At the risk of describing God in too small a way, I offer an example
I have a 2-year-old and she’s delightful
I would go so far as to quote God from last week’s Gospel
“this is my daughter, my beloved,
in whom I am well pleased”
being 2, Abby is innately curious and exuberant
and, being 2, she has no filters yet,
and so any roadblock is a huge crisis
by “huge crisis,” I mean, “reason to throw herself
on the floor and scream and cry”
so, the other day, we were watching Toy Story as we often do
and Abby had a cup of juice without a lid
now, this may have been my big mistake, the no-lid thing,
but she’s a big girl and often can drink unaided
I said, “be careful with that cup, Ab”
And she said, “OH-kay!”
And I said, “I’ll be right back—don’t sit on the couch”
And she said, “OH-kay!”
And from the other room I heard her say “more juice”
And I looked and she’d spilled it
All over the couch
And the floor
And my papers
And I was angry
—angrier than I ought to have been, probably
But I would never, absolutely never ever hurt her
In that moment I was both angry and forgiving
I was both frustrated with what had happened
and deeply in love with my daughter
we forget that much of scripture is poetry
—the prophets and the Psalms are experience and art
not history or biography
Joel is a poet, translating what he sees in the world into verse
Seeing his country, his faith, his enemies, and his blessings
through the lens of metaphor
Joel is writing not about a specific invasion then or now
But about every invasion Israel had had to that point,
about the fear in his gut at seeing an army arrayed on the horizon,
ready to descend,
about the experience of being at war
and he’s writing about invasions of locusts
which, by all accounts, were fairly common in Israel
locusts which, when swarming, make a sound like a raging fire
locusts which destroy an Eden-like landscape in minutes
locusts which might seem like an army,
which might seem like divine retribution for our sins
Joel is writing a poem where God’s anger is the invading armies
and it is the devastation of locusts,
and where all of that fear and despair becomes,
in the blink of an eye,
hope
This is not the work of some dumb desert-dweller
who only saw God as angry,
nor is it a literal picture of God
leading heavenly armies to destroy us now
This is a painting of a multi-faceted God
who loves us
and is annoyed by us
and who created us in the beginning for community and love.
And who relents.
Who does not hurt us, no matter how often we say
“it’s God’s will” in response to something bad
who scatters the invading armies like so much sand
and who calls us back every week, every day,
every hour, every minute
to faithfulness, justice, compassion, and prayer
What if the imposition of these ashes is our responding to that call
Is our saying that we ourselves have been the invading armies
to someone
and that the armies we see invading us
—whether Islamic extremists, Christian extremists,
Communists, the British, secularism, conservatism, etc.—
these armies, like us, are but dust, and to dust they shall return.

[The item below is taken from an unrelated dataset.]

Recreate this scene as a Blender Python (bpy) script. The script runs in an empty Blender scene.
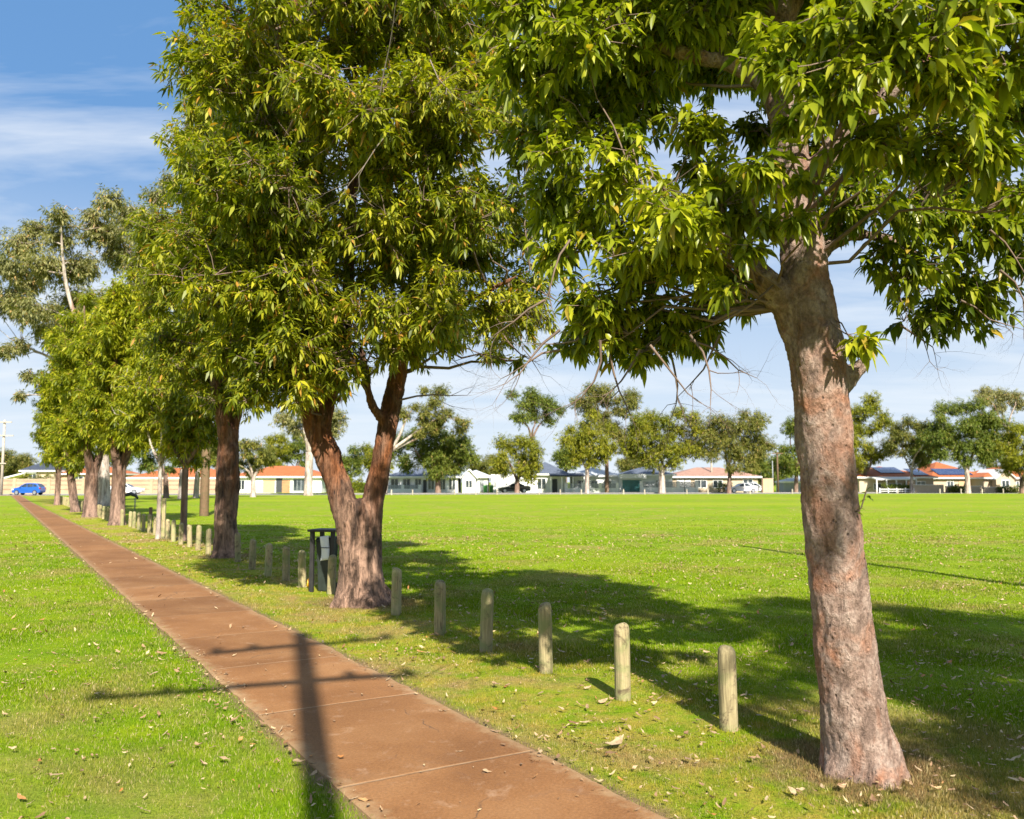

What if the imposition of these ashes is us standing our ground,
Like the guys in The Mummy Returns
Receiving these ashes is our refusal to give in
to the forces pulling us down into despair and death.
What if the imposition of these ashes and the communion that follows
Are a gift from God of patience and strength
and protection and deep, abiding love
What if these ashes signify humility—of course—and also new life?
[play second clip from The Mummy Returns: composite clip of the human army preparing to face a second wave of the army of Anubis, the sand-army rushes forward and at the last second disintegrates into black sand which disappears. The humans rejoice.]